Today Is No Harder than Yesterday, or Tomorrow
If you want a surefire way to get me worked up, it would be to claim that an event is unprecedented or that the challenges we face today are significantly more difficult than those faced in the past.
A classic in this genre are statements that start with In today’s VUCA world…, referring to the volatility, uncertainty, complexity, and ambiguity that supposedly makes our current environment more challenging than ever.
What irks me most about that formulation is that the concept of VUCA is almost as old as I am—and I’m old!
Warren Bennis and Burt Nanus refer to the concept in their 1985 book Leaders: Strategies for Taking Charge. For example, they write, “The contexts of apathy, escalating change and uncertainty make leadership seem like maneuvering over ever faster and more undirected ball bearings.”
The U.S. Army has been referring to VUCA in publications since at least 1987.
Similarly, former president Richard Nixon wrote in 1982 about a “new world” characterized by “the increasingly rapid pace at which things change.”
And perhaps my favorite mention of this concept is Henry Mintzberg’s description, from 1994, of how strategic planners talk about increasing turbulence. In The Rise and Fall of Strategic Planning, he writes:
“For much as planning writers have been inclined to describe their own age as turbulent, so too have they been equally inclined to dismiss the previous one as stable (the same one their predecessors found turbulent). “Gone are the ‘good old days,’” wrote Freeman in 1984 of the business and service organizations ‘experiencing turbulence’; ‘times have changed,’ wrote Leff in the same year.”
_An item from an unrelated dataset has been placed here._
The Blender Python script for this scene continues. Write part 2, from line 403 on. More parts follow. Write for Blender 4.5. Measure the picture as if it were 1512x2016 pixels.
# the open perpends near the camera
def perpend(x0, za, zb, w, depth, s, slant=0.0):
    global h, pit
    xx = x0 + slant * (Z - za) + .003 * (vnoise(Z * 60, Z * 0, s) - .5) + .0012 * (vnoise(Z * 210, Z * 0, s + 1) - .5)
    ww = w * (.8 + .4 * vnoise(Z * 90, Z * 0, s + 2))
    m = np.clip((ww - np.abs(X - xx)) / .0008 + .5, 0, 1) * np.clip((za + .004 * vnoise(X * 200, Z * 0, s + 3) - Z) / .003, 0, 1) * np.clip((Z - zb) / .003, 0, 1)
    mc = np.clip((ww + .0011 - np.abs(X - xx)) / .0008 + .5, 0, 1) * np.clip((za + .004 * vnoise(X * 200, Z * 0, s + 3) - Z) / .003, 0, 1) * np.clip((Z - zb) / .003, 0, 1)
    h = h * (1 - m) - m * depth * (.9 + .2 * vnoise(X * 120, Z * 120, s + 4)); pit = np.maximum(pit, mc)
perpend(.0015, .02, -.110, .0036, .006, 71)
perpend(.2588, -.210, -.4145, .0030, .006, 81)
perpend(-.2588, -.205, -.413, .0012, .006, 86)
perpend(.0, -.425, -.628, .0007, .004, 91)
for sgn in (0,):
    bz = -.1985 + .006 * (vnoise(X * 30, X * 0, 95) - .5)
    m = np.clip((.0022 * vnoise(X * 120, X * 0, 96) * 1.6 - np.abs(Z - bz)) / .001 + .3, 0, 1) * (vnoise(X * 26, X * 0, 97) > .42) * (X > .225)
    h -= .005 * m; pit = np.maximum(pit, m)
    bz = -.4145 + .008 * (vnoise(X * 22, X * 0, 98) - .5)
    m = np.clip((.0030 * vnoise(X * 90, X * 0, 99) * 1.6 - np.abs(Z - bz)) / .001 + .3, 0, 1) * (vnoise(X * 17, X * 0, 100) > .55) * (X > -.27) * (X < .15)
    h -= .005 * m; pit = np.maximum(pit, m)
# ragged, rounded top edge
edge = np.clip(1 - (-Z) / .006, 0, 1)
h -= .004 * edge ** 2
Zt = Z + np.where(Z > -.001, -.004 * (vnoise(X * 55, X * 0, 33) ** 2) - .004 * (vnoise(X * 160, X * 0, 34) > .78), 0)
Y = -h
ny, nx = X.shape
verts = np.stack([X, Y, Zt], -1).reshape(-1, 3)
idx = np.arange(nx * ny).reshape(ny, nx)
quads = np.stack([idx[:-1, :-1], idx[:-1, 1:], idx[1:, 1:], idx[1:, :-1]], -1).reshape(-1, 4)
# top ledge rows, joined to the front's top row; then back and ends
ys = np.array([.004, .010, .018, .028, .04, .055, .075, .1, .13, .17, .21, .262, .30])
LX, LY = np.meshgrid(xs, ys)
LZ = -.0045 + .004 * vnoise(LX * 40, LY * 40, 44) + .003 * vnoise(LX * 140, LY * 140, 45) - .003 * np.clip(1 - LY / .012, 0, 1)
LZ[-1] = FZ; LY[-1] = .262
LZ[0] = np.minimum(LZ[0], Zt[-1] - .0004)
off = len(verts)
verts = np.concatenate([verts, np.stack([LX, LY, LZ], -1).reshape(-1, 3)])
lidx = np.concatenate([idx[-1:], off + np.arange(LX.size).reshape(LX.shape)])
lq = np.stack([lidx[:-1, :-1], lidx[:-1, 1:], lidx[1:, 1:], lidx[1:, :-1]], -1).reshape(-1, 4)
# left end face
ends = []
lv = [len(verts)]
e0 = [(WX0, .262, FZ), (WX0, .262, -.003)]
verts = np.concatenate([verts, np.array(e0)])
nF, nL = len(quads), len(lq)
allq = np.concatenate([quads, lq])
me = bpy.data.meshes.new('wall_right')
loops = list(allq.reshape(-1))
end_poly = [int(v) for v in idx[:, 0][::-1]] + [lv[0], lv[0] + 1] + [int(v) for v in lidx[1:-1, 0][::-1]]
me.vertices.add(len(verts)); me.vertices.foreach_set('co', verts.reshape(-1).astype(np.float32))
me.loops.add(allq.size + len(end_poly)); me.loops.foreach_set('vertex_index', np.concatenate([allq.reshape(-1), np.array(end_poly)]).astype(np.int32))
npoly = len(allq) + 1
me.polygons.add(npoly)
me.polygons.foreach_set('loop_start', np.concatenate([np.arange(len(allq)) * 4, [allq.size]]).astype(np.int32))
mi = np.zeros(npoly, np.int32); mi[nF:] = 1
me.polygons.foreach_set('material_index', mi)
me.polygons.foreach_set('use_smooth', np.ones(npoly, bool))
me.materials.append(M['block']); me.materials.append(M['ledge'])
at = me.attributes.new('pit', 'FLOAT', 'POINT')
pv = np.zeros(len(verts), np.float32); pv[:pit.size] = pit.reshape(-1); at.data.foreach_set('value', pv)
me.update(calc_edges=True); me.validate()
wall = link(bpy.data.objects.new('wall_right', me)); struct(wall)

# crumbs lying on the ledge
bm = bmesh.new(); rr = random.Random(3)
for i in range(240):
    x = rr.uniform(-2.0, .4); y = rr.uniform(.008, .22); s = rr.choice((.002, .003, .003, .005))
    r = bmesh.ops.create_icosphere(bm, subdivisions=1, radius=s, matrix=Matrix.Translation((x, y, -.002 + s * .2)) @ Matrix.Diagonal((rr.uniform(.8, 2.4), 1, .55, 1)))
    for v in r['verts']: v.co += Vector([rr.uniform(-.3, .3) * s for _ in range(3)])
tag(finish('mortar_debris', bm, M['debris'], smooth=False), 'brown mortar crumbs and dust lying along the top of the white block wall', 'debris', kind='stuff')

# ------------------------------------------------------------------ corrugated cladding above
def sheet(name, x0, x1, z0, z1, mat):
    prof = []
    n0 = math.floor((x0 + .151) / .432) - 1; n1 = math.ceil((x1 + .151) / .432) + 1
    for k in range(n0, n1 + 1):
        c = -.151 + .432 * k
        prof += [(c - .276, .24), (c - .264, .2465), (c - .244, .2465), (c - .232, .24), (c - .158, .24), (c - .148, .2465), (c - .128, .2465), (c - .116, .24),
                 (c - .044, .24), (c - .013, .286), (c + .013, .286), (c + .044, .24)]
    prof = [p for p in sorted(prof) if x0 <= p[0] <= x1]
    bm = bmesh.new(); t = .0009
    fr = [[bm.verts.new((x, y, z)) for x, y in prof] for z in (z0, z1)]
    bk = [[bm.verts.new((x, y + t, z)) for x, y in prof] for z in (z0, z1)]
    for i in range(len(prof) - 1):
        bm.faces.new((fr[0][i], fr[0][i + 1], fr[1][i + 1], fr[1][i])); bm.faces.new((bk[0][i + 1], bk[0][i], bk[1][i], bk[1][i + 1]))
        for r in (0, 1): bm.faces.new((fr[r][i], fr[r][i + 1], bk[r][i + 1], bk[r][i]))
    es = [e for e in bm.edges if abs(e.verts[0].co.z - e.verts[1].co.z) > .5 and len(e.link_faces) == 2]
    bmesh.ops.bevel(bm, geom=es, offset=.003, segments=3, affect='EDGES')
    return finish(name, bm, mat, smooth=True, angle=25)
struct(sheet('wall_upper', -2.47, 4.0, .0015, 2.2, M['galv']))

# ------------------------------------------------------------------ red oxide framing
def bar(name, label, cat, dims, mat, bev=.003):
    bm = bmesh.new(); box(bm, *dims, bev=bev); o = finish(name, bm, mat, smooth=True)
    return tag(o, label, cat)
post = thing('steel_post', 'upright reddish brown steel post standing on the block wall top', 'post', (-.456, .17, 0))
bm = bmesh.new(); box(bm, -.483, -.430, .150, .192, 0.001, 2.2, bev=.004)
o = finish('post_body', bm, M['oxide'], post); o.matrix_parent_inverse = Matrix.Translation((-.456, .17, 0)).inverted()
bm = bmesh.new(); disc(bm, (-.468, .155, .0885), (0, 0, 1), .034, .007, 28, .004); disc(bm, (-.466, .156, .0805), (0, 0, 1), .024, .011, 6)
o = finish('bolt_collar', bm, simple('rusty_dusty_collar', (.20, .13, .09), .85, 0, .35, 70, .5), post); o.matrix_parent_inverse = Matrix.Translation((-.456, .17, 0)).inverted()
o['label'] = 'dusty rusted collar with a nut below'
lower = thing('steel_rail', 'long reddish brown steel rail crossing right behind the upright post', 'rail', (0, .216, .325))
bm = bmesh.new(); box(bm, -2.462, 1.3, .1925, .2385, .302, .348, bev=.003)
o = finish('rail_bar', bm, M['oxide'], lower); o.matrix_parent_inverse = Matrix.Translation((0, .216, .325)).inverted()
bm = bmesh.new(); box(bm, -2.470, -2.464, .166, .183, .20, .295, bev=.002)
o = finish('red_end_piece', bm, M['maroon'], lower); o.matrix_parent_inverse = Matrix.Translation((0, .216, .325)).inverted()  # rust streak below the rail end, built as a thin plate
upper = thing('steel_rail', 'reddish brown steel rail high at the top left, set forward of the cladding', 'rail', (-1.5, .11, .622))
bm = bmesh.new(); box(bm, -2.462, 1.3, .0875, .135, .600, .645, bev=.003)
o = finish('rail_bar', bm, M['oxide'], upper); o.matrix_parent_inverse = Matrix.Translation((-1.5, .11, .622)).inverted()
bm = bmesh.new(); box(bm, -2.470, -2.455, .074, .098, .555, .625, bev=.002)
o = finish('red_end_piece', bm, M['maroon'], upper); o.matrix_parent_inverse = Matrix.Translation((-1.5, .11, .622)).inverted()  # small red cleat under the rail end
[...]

Mintzberg’s cynical view was that believing the past was stable and the future will be especially unstable is about glorifying ourselves. He said directly, “[W]hat we really face are not turbulent times but overinflated egos.”
My hunch is that the world we face isn’t necessarily out of control—or at least no more out of control than in any past time. It’s mostly that we want to feel in control, which will always be just out of reach.
That’s a long wind-up to this point about our individual worlds: When I see people who struggle with achieving the healthy, balanced life they want outside of work, they often carry an identical logic. There’s something especially difficult about their job, their industry, the challenges their company faces, the projects they have on their plate right now—and that becomes a reason to delay fixing things until an undefined time in the future.
For example, one woman told me last week, “I just need to make it through the holidays.” I bet many of us have thought that. But it’s then worth asking: Is anything going to be different on January 1?
So if today is not unique relative to the past, and if it’s unlikely to be different or to feel different in the future, the only reasonable thing to do is to act now to form the life that we want.
Even if the world is increasingly out of control, we can always control how we want to exist in it.